Quinta-feira (28) foi dia de ver ao vivo Panamá x Tunísia. A Arena Mordovia fica na rua Volgogradskaya, a mesma do meu apartamento, por isso tive apenas de percorrer algumas centenas de metros a pé, caminhando entre os espetacularmente horrorosos edifícios da cidade.

Quando se soube que, para escapar aos impostos franceses, o ator Gérard Depardieu tinha obtido nacionalidade russa e requerido domicílio fiscal em Saransk, todo o mundo pensou que o gesto era feio. Mas só quando se visita Saransk se compreende a verdadeira dimensão da ofensa. O que Maradona fez aos adversários da Argentina, com os dedos do meio, Depardieu fez à França, com burocracia.

O estádio foi construído para a Copa do Mundo e recebeu apenas quatro jogos, um dos quais esse excitante Panamá x Tunísia --mas nenhum habitante de Saransk parece levar a mal a pegadinha, e o ambiente era festivo.

Como em todas as festas, sentia-se um certo desespero no ar: este seria o último jogo da fase de grupos e no dia seguinte não haveria nenhuma partida. É o princípio do fim da Copa, e os torcedores sorvem um Panamá x Tunísia como um condenado à morte lambe as migalhas do prato na sua última refeição.

O russo que estava sentado ao meu lado na bancada quis saber primeiro se eu era tunisiano e depois se era panamenho, perguntas que indicam que tanto posso passar por norte-africano como por centro-americano --uma informação que me será útil sempre que precisar de fugir do FBI. Nunca se sabe.

O jogo começou, e um tunisiano deu um chutão muito alto, e depois a bola sobrou para um panamenho, que deu um chutão muito alto. O jogo estava para o futebol como as casas de Saransk estão para a arquitetura. Era um daqueles jogos a que se assiste melhor pela televisão, porque da bancada não se consegue ver que jogadores têm aliança, e então fica difícil saber quem são os solteiros e quem são os casados.
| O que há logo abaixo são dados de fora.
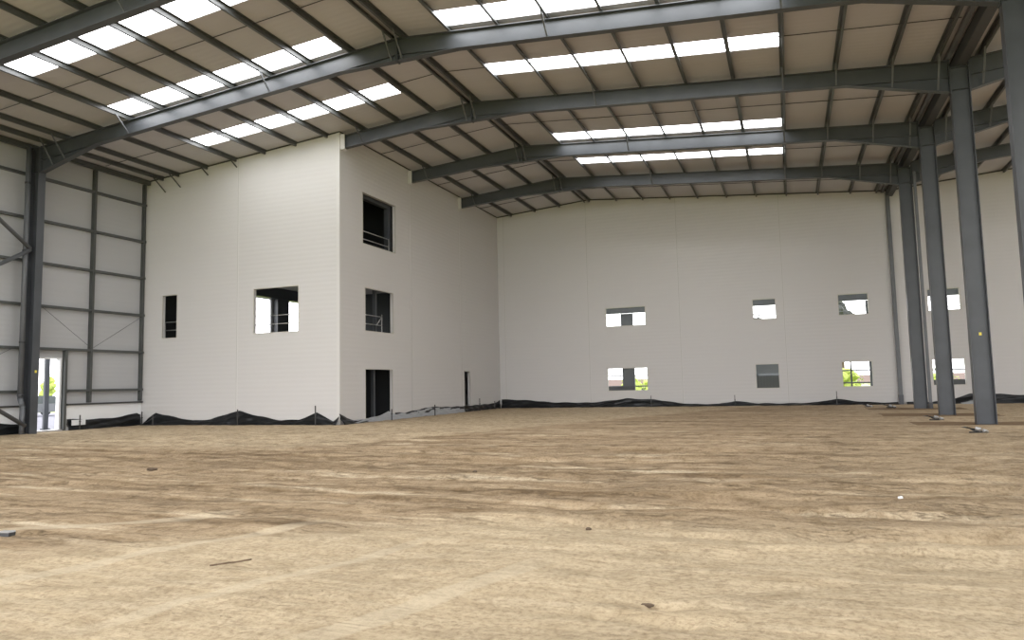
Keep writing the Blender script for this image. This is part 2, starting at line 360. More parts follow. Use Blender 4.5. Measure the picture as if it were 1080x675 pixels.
# ---------------------------------------------------------------- rafters and columns
FW, FT, D = .24, .022, .53
FNAME = {'Z': 'frame behind the camera', 'A': 'nearest frame, cutting the top left corner', 'B': 'second frame from the camera', 'C': 'third frame, landing on the block wall',
         'D': 'fourth frame from the camera', 'E': 'last frame before the back wall'}
def sweep_plate(bm, pts, y, w, t):
    """plate following polyline pts [(x,z)] of thickness t (downward), width w in y"""
    up = pts; lo = [(x, z - t) for x, z in pts]; prism(bm, up + lo[::-1], 'y', y - w / 2, y + w / 2)
def rafter(y, xa, xb, key, side, sgn, eave, braces, xmid):
    """xa = eaves end, xb = ridge end"""
    def zz(x): return ZR - TAN * abs(x - xmid)
    t = thing('roof_rafter', '%s steel rafter of the %s' % (side, FNAME[key]), 'rafter', (xa, y, zz(xa)), 'steel roof rafters')
    top = [(xa, zz(xa)), (xb, zz(xb))]
    if xb == xmid or abs(xb - xmid) < .03: bot = [(xb, 11.91), (xb + (xa - xb) / abs(xa - xb) * 2.15, 11.92)]
    else: bot = [(xb, zz(xb) - D)]
    if eave:
        xh = xa + (1 if xb > xa else -1) * 2.95; bot += [(xh, zz(xh) - D), (xa, 10.31)]
    else: bot += [(xa, zz(xa) - D)]
    b = new(); prism(b, top + bot, 'y', y - .008, y + .008); obj('web', b, M['steel'], t)
    b = new(); sweep_plate(b, top, y, FW, FT); obj('top_flange', b, M['steel'], t)
    b = new(); sweep_plate(b, [(x, z + .004) for x, z in bot], y, FW, FT); obj('bottom_flange', b, M['steel'], t)
    if eave:                                        # the cut of the haunch shows as a line of weld, an inner flange
        s_ = (1 if xb > xa else -1); xh = xa + s_ * 2.95
        b = new(); prism(b, [(xa, zz(xa) - D), (xh, zz(xh) - D), (xh, zz(xh) - D - .016), (xa, zz(xa) - D - .016)], 'y', y - FW / 2 + .02, y + FW / 2 - .02)
        obj('haunch_flange', b, M['steel'], t)
        b = new(); box(b, xa, xa + s_ * .025, y - FW / 2, y + FW / 2, 10.25, zz(xa) + .02) if s_ > 0 else box(b, xa - .025, xa, y - FW / 2, y + FW / 2, 10.25, zz(xa) + .02)
        obj('end_plate', b, M['steel'], t)
    if abs(xb - xmid) < .03:
        s_ = (1 if xa > xb else -1); b = new(); prism(b, [(xb, zz(xb) - D), (xb + s_ * 2.15, zz(xb + s_ * 2.15) - D), (xb + s_ * 2.15, zz(xb + s_ * 2.15) - D - .016), (xb, zz(xb) - D - .016)], 'y', y - .08, y + .08)
        obj('haunch_flange', b, M['steel'], t)
    for bx_ in braces:
        zb = None
        for i in range(len(bot) - 1):
            (x0, z0), (x1, z1) = bot[i], bot[i + 1]
            if min(x0, x1) - .01 <= bx_ <= max(x0, x1) + .01: zb = z0 + (z1 - z0) * ((bx_ - x0) / (x1 - x0))
        if zb is None: continue
        b = new(); bar(b, (bx_, y - .68, zz(bx_) + .05), (bx_, y - FW / 2 + .02, zb + .02), .05, .012)
        bar(b, (bx_ + .02, y - .68, zz(bx_) + .05), (bx_ + .02, y - FW / 2 + .02, zb + .02), .012, .05); obj('fly_brace', b, M['steel_light'], t)
        if abs(bx_ - xmid) < .6:
            b = new(); bar(b, (bx_, y + .68, zz(bx_) + .05), (bx_, y + FW / 2 - .02, zb + .02), .05, .012); obj('fly_brace', b, M['steel_light'], t)
    # splice plates and bolts near mid-span
    if eave:
        xs_ = xb
        b = new(); box(b, *sorted((xb, xb - (1 if xb > xa else -1) * .025)), y - FW / 2, y + FW / 2, 11.86, zz(xb) - .002); obj('apex_plate', b, M['steel'], t)
    return t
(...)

Como disse há dias, por vezes um Panamá x Tunísia é uma lição de vida, mas infelizmente era óbvio que este ia ser mesmo um Panamá x Tunísia. Resolvi então ir para casa, ainda a tempo de ver o gol da Bélgica contra a Inglaterra. E ali estava ela, a lição de vida: na celebração, Batshuayi chutou para o gol, a bola fez ricochete no poste e acertou-lhe em cheio no nariz. Ou seja: a felicidade dura pouco e, enquanto dura, pode fazer a gente quebrar a cara. Obrigado, futebol.